Quel subitaneo accordo introduttivo dei fiati, sospeso dalla sua natura armonica di secondo rivolto triadico, quella lenta fusione di due temi ricchi di pathos e interconnessi in un virtuale fugato, dipoi quell’andamento echeggiante il monometro dattilico, che pervade perfino la levità dell’intermezzo in maggiore: il tutto concorre alla definizione di “musica assoluta” e di pura e divina creazione, ossia l’impronta del genio nell’ambito di un organico capolavoro sinfonico.
Si dovrebbe definire semplicemente esaltante e inebriante l’interpretazione offerta da Pappano, per la profonda compenetrazione critica e per la trascinante vigoria dell’atto direttoriale, e dall’Orchestra dell’Accademia, per la precisione esecutiva e per la compartecipazione emotiva.

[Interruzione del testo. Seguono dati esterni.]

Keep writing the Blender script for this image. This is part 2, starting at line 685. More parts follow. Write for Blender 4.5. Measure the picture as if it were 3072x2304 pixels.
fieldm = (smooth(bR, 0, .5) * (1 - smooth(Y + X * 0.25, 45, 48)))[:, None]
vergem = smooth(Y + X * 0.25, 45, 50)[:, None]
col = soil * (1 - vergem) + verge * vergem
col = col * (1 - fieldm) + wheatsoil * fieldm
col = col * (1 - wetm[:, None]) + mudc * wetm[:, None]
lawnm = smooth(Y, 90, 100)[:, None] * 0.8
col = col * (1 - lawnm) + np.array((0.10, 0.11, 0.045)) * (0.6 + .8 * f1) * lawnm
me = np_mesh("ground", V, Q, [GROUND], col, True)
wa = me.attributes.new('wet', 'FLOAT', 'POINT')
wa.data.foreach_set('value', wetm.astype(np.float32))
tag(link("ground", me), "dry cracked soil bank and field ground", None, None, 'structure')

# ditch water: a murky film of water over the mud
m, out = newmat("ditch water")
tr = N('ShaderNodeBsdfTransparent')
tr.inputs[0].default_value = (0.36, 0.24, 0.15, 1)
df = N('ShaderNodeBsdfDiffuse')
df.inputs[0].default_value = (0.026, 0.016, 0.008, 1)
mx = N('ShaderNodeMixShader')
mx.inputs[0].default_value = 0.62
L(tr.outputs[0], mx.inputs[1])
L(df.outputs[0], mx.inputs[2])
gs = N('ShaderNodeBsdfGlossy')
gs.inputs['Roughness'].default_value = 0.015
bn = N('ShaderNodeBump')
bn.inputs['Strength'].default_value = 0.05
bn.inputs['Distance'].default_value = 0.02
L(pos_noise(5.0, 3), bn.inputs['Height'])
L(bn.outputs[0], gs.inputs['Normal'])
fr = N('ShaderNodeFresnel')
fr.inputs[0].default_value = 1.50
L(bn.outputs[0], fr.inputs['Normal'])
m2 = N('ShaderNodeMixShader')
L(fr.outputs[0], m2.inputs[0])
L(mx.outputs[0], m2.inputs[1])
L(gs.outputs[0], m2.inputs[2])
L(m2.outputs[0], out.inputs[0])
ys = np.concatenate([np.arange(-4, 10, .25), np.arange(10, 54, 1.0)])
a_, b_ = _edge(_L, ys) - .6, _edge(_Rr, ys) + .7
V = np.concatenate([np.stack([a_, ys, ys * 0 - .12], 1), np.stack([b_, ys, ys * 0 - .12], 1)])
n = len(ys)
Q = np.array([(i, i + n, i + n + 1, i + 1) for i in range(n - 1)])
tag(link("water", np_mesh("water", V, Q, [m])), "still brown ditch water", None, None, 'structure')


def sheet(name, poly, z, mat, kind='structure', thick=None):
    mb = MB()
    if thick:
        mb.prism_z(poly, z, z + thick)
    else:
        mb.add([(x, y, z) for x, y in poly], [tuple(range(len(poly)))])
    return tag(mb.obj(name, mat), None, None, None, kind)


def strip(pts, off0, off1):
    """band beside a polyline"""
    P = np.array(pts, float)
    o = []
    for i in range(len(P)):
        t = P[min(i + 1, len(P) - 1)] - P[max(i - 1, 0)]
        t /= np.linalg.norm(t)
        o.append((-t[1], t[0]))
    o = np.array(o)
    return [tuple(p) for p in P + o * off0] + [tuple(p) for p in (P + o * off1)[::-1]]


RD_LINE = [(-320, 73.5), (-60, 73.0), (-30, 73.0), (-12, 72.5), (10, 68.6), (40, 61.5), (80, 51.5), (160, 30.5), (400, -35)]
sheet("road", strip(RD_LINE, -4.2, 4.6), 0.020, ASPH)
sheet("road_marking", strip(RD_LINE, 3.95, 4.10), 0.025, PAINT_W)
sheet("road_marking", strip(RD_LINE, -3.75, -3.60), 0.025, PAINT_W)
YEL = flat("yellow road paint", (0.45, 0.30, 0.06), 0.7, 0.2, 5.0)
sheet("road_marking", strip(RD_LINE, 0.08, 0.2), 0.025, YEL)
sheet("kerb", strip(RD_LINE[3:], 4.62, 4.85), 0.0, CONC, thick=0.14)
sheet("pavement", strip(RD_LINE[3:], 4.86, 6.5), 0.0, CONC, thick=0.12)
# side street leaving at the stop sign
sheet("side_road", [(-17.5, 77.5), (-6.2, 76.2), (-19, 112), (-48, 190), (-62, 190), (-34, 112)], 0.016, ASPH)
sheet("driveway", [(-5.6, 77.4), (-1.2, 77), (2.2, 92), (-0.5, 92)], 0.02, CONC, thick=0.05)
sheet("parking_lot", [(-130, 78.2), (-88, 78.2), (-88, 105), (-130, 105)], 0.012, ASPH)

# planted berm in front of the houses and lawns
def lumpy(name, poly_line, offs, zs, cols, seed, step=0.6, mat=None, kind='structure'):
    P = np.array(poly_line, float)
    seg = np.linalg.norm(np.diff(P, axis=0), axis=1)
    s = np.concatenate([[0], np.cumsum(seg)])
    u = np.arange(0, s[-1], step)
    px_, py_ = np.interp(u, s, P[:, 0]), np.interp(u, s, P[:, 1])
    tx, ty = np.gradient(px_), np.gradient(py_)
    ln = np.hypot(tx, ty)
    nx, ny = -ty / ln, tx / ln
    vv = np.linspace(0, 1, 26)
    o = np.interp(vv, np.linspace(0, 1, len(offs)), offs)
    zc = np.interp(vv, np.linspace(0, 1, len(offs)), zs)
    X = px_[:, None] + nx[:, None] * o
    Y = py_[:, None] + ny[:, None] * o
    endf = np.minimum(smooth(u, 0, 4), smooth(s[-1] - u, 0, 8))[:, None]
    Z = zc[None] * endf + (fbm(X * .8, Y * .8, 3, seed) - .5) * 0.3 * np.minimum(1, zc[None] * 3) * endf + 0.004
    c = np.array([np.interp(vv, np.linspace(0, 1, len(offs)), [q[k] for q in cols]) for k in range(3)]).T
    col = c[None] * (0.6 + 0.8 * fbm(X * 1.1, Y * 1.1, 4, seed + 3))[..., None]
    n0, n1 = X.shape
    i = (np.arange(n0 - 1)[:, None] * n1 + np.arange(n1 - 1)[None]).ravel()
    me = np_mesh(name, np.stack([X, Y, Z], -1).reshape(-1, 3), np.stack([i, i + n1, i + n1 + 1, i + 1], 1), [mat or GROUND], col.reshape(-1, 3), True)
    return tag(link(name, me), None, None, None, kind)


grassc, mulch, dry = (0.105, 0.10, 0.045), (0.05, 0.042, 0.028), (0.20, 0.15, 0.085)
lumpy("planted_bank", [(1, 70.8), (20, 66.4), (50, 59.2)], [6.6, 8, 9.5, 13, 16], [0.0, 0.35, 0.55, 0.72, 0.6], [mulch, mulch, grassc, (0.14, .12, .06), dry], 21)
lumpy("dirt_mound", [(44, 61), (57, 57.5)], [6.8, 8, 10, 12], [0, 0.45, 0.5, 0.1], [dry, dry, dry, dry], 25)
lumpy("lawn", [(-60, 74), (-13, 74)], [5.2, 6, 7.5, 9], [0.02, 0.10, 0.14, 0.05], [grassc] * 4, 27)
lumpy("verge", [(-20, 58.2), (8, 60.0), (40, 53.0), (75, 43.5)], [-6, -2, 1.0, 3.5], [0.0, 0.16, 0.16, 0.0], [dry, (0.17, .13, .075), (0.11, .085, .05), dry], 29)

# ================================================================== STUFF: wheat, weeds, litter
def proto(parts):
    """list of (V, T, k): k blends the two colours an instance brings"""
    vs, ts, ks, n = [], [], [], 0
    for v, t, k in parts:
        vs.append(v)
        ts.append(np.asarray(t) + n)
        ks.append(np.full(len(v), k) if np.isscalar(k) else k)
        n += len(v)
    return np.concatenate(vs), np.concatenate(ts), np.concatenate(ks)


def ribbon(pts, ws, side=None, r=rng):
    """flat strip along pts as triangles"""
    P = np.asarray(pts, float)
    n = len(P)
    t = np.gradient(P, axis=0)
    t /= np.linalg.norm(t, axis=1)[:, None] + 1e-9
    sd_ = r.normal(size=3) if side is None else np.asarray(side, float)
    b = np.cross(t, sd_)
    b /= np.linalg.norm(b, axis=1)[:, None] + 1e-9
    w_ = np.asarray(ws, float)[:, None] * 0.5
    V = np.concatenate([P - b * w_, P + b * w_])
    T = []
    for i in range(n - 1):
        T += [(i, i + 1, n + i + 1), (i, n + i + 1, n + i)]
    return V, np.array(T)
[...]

Se le ovazioni e le acclamazioni del pubblico ceciliano si sono entusiasticamente manifestate e protratte a lungo, va doverosamente rilevato come proprio una similare esecuzione della “Settima” abbia mandato letteralmente in delirio il pubblico parmense al termine del concerto che l’Orchestra dell’Accademia Nazionale di Santa Cecilia, diretta da Sir Pappano, ha tenuto domenica 18 al Teatro Regio nell’ambito del prestigioso “Festival Verdi 2015” (eseguendo, tra l’altro, nella prima parte “Sin-fonie” e “Preludi” verdiani dalla “Luisa Miller”, da “La forza del destino”, da “I ma-snadieri”, e dall’“Aida”).